More important was the third and last of the saboteur groups—that devoted to wrecking the railways. Its three leaders were Yakov Livshits, an Old Bolshevik and reformed Trotskyite, who was now Kaganovich’s Deputy People’s Commissar of Communications, and the lesser figures of Knyazev, Assistant Chief of the Central Traffic Department in the Commissariat, who had formerly been Head of the South Urals Railway, and Turok, Assistant Head of the Traffic Department of the Perm Railway.
Livshits’s dismissal was announced on 14 November, and Knyazev was giving evidence in mid-December, later than the other main figures, so it seems that the railway theme was the last to be brought in. It implicated in particular Serebryakov, who had run the Commissariat in the 1920s, and it linked up with Boguslavsky, who was responsible for railway wrecking in the West Siberian set-up.
The charge of sabotage was a serious one. But, ironically enough, it could have been represented to the Central Committee as a sign of possible clemency. Professor Ramzin, the main “saboteur” in the “Industrial Party” Case, not only had been amnestied a couple of years after sentence and repentance, but had been restored to office and to favor, and even awarded an Order.fn2
Stalin is reported back in Moscow, from his holiday, at a reception for a Mongolian delegation on 4 November. With him were several members of the Politburo, including Mikoyan and, of course, Yezhov. At the 7 November Parade, all the Politburo members based in Moscow were on the stand.
The slogans for this nineteenth anniversary of the Revolution included a violent attack on the Trotskyite—Zinovievite spies. There was no reference to the Right deviation, which presumably shows that the issue was still in abeyance. But the cat-and-mouse game with Bukharin continued. At the Red Square celebrations, he and his wife were on one of the minor stands. A soldier came over with Stalin’s invitation to join him on the Lenin mausoleum.45
Soon after, Bukharin was served with an eviction order from his Kremlin apartment. Stalin telephoned, and on being told of this said angrily that the evictors must get out immediately, and they did so.46And now Stalin, perhaps looking ahead from the purge of the ex-oppositionists to the completer sweep he was to make of the Party, made his first move against one of his own followers.

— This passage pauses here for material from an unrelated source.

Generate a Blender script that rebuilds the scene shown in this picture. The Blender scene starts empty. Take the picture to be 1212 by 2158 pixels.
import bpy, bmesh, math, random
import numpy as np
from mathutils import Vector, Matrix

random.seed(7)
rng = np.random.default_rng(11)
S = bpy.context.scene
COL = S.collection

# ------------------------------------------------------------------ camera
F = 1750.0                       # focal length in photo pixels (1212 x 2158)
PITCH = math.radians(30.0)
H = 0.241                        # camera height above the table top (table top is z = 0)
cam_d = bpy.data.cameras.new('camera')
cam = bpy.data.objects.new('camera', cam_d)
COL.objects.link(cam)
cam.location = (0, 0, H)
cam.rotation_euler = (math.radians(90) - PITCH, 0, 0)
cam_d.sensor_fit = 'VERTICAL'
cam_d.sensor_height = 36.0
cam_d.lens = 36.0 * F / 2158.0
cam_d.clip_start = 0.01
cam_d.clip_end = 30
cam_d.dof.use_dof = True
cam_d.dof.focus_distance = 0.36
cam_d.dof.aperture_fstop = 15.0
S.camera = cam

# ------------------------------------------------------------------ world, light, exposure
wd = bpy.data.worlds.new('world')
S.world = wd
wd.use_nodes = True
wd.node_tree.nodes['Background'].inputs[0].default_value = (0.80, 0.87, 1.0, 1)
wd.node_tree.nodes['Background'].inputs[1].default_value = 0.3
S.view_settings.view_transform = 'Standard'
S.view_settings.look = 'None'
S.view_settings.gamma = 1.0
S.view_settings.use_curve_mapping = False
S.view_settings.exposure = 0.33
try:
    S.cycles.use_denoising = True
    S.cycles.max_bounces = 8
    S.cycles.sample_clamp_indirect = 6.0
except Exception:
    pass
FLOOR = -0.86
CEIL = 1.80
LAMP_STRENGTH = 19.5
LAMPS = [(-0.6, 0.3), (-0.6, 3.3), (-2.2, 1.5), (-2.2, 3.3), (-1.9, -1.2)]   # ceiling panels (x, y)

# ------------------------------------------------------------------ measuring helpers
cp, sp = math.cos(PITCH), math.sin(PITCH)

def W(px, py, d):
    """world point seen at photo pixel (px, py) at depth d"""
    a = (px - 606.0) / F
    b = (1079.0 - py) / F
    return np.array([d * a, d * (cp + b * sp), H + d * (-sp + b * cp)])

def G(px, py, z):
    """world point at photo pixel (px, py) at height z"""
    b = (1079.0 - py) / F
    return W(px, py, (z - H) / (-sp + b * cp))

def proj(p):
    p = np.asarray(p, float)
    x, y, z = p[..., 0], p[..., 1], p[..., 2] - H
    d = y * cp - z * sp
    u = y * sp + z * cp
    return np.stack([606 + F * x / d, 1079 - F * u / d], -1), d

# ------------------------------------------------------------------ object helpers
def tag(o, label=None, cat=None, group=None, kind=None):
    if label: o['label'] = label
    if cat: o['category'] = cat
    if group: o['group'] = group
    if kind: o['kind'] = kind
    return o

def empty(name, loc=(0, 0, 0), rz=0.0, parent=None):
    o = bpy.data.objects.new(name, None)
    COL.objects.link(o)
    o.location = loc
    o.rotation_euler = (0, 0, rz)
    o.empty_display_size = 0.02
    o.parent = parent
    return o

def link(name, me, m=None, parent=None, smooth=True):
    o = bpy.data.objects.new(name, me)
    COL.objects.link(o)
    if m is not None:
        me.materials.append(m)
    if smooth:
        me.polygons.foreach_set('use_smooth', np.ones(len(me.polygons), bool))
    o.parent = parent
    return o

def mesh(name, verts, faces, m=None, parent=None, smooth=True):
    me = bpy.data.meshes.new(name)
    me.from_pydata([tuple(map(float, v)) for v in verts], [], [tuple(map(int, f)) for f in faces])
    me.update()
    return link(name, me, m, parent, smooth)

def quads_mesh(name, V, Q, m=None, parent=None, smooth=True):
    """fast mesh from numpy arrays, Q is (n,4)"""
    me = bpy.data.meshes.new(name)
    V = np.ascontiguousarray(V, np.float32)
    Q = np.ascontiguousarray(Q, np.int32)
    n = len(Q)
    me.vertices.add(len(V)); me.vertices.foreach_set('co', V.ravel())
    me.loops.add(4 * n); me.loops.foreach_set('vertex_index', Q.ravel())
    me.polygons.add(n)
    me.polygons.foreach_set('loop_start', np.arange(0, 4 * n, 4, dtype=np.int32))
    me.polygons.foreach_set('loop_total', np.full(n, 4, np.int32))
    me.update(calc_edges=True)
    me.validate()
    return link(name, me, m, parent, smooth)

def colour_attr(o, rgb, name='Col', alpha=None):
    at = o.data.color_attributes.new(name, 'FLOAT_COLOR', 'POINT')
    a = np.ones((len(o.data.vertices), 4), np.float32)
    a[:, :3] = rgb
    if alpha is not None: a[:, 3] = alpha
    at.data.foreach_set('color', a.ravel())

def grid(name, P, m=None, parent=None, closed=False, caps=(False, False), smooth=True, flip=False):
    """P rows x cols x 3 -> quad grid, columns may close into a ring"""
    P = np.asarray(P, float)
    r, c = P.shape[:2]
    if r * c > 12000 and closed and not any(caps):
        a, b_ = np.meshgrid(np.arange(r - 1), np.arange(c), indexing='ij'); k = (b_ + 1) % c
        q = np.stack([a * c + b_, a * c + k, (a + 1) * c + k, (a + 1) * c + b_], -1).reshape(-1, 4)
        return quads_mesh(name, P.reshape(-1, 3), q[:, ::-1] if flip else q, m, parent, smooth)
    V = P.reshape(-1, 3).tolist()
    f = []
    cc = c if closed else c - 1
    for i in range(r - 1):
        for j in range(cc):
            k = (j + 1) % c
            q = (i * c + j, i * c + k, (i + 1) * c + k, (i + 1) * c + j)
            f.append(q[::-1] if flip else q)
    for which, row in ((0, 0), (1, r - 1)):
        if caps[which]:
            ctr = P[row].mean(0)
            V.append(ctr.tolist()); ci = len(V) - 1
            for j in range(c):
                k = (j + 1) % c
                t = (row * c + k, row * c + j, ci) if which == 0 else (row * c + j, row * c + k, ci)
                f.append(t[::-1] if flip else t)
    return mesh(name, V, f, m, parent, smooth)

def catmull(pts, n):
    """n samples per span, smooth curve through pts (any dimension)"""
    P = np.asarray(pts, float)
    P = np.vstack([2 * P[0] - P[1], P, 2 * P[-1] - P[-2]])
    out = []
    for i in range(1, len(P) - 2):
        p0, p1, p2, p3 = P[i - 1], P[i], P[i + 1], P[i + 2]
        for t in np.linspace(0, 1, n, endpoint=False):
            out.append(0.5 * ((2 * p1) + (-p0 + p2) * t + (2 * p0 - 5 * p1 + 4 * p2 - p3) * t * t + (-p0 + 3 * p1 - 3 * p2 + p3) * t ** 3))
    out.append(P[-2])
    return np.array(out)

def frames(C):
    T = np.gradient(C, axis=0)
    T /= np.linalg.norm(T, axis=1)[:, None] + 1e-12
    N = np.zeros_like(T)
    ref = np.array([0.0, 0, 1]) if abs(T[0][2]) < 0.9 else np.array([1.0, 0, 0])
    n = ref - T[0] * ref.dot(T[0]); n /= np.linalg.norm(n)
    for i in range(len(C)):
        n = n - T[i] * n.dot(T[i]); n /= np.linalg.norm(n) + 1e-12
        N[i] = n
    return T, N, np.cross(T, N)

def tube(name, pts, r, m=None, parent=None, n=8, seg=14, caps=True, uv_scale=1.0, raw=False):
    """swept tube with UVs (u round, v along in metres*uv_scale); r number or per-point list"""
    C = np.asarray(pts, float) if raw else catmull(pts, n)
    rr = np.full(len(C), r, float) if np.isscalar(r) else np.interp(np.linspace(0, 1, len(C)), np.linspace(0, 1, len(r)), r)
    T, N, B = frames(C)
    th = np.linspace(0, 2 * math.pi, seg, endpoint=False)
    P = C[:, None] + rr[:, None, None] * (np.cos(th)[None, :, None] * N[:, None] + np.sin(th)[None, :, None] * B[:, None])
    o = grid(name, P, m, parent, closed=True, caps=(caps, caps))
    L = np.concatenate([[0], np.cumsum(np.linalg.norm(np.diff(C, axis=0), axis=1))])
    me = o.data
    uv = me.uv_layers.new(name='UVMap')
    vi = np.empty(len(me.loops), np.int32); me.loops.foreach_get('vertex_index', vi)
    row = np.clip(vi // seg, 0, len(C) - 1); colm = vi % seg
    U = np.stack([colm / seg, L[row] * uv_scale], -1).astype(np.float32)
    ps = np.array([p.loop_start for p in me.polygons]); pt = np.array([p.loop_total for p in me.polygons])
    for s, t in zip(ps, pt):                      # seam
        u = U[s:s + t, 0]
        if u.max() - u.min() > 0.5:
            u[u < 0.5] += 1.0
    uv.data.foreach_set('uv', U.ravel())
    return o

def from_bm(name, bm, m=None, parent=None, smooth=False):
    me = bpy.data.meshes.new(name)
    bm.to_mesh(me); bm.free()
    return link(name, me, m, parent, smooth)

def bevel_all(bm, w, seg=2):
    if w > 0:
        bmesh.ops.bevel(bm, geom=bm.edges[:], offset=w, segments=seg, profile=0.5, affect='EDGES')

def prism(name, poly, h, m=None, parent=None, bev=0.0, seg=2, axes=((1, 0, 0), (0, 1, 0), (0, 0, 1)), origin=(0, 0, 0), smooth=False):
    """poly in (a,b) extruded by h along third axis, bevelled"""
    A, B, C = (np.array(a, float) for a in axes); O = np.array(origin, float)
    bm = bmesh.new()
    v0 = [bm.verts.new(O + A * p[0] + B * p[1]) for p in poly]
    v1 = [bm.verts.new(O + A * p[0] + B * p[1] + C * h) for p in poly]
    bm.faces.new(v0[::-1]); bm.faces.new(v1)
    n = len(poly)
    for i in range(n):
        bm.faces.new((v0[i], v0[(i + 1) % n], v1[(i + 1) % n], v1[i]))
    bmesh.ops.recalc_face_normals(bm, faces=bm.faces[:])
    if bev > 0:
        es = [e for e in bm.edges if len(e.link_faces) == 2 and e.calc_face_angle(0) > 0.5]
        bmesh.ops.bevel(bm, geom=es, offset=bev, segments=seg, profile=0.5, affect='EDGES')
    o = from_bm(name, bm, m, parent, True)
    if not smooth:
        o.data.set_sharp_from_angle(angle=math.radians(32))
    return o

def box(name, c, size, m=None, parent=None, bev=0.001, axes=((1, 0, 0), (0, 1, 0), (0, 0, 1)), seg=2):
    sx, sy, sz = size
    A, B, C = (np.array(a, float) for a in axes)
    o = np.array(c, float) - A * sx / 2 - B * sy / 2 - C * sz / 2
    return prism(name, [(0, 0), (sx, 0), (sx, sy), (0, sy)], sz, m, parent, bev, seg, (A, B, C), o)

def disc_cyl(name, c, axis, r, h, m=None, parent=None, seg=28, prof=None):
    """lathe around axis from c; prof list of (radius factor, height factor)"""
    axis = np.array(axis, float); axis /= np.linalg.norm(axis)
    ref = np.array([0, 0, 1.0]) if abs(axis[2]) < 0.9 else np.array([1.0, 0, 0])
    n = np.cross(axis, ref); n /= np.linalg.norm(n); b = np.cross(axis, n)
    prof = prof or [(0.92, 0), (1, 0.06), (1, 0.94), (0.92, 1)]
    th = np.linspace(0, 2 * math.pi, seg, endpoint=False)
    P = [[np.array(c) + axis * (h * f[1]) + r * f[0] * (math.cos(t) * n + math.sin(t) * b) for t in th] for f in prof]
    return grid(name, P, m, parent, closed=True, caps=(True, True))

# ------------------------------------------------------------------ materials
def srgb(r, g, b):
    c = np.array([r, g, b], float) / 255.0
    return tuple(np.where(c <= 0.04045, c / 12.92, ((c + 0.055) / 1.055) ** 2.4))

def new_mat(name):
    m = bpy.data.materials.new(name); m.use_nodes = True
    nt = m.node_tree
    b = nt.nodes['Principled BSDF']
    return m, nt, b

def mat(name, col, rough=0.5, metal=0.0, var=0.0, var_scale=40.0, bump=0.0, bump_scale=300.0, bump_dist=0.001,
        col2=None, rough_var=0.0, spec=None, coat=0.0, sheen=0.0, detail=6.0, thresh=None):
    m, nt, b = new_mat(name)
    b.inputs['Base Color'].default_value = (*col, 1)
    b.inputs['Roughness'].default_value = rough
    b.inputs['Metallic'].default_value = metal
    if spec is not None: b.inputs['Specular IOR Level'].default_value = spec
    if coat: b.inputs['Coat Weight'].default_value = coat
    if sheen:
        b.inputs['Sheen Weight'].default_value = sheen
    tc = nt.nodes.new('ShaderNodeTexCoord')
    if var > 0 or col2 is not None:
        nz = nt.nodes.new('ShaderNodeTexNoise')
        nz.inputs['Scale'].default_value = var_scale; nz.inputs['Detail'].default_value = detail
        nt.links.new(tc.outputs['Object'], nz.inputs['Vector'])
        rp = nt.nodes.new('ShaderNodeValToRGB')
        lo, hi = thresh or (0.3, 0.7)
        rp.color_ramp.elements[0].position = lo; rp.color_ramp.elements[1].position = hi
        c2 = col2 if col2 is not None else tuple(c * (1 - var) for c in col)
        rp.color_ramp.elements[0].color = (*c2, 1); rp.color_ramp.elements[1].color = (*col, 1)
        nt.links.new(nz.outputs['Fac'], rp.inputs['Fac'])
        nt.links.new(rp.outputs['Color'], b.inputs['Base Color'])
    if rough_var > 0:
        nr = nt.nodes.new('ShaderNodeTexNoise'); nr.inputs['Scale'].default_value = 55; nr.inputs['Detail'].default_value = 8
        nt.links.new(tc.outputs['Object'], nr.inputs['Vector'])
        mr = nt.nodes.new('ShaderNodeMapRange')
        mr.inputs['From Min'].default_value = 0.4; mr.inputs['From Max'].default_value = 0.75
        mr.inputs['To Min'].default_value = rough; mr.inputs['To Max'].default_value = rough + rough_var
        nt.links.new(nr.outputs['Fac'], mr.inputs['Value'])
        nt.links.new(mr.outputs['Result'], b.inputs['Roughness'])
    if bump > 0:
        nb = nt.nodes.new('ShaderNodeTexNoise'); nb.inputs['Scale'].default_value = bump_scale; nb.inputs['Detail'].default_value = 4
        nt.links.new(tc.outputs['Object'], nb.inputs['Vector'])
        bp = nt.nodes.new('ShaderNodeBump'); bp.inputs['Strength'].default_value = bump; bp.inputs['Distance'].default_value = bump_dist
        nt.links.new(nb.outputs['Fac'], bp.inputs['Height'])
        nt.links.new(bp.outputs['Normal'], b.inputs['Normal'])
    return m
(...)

Postyshev had served in Kiev from 1923, becoming a Secretary of the Kiev Committee in 1924, and from 1926 to 1930 had been a member of the Ukrainian Politburo, before going to Moscow to be a Secretary of the Central Committee. He had been again intruded on the Ukrainian apparatus in January 1933 to toughen it in its difficult struggle with the peasantry and Ukrainian national feeling. Although Kossior and his group were not displaced, as much power and prestige attached to Postyshev as to his theoretical superior. In addition to his Ukrainian Second Secretaryship, he held the First Secretaryship of the Kiev Provincial Committee of the Party.
During the whole period, it became customary to give Postyshev what, on the face of it, looked like an anomalous seniority. When greetings were sent to the Soviet Government, to the Central Committee of the All-Union Communist Party, or to the Ukrainian Government, in each case only the single leading figure was named as the recipient. But when it came to the Ukrainian Central Committee, both Kossior and Postyshev were conventionally named.fn3
A younger and better-looking man than most of the others, with a clipped moustache and high hair swept back over his oval head, Postyshev was in fact an irreproachable Stalinist. His reputation for fair-mindedness (within the limits of the system) was fairly good. It is said that he had been among the opponents of the proposal to shoot Ryutin, and had redeemed himself in Kiev. Opposition from such a source could, as with Kirov’s, have been a real threat.
Postyshev had been interpreting the Central Committee circulars on expelling Party members in the wrong fashion. He was expelling provocateurs and slanderers and retaining their victims. One of these delators was a woman called Nikolayenko, who had been particularly troublesome for a year.47
Postyshev had expelled her from the Kiev Party organization.